While the book praises some aspects of the United States, it is also criticises excessive individualism, money in politics and the state of race relations.
“The United States today faces challenges from Japan, in large part because American institutions, culture and values oppose the United States itself,” Wang wrote of a time when Japan was the top U.S. economic rival.
WANG’S PERSONALITY
CUNY’s Xia, who as a Fudan undergraduate took a class in Western political theory taught by Wang before becoming his colleague there in the late 1980s, described him as a workaholic, introvert and insomniac.
During 1989’s pro-democracy student protests, Wang told Xia not to stand with the students, a warning Xia did not heed.
“Back (in Fudan), Wang Huning was clearly a supporter of neo-authoritarianism,” said Xia.
Two years later, when Xia left for the United States, Wang warned him about his future home.
“I’ve been there. That country is a machine operating at a high speed, you need to get used to the machine the moment you step foot or you will be crushed into chicken powder,” Xia said Wang told him at the time.
During formal meetings between Clinton and Jiang, former political adviser Lieberthal said he had sought to engage with Wang as the principals walked out of the room, but that Wang was standoffish despite the two having met during his six-month stay in the United States.

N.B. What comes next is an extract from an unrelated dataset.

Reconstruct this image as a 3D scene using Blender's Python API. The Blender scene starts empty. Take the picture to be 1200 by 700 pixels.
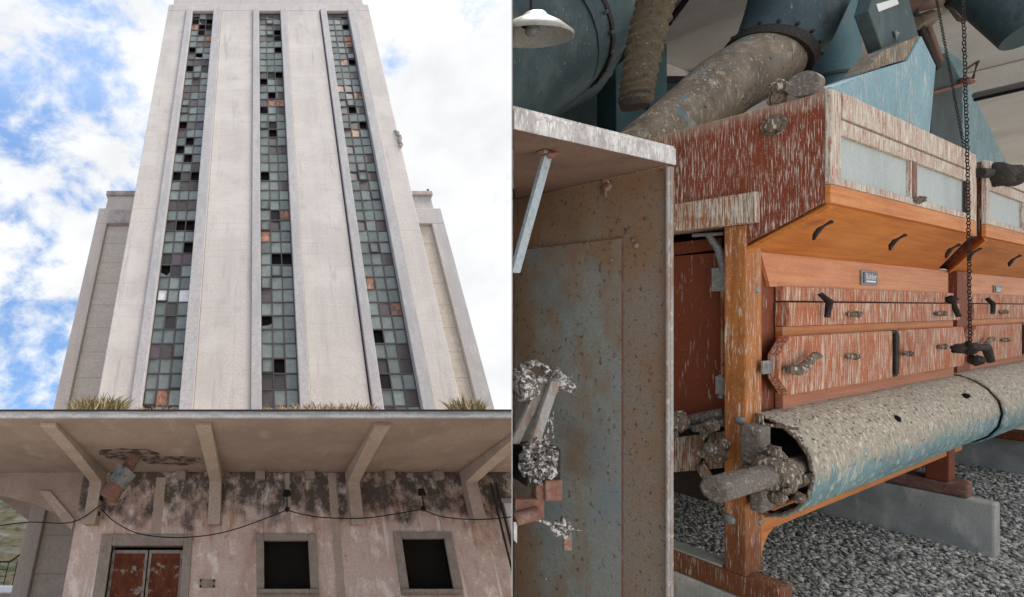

“He was known at the time as someone who would never talk to Americans. I assumed that was him trying to protect himself by not directly associating with Americans – certainly not in that company.”
One person who attended a meeting with Wang when he was director of China’s Central Policy Research Office said he came across as scholarly but with a temper, recalling how Wang had upbraided a staffer for several minutes for not having brought his preference of pens.
“I don’t think he suffers fools, I’ll say that,” the person said.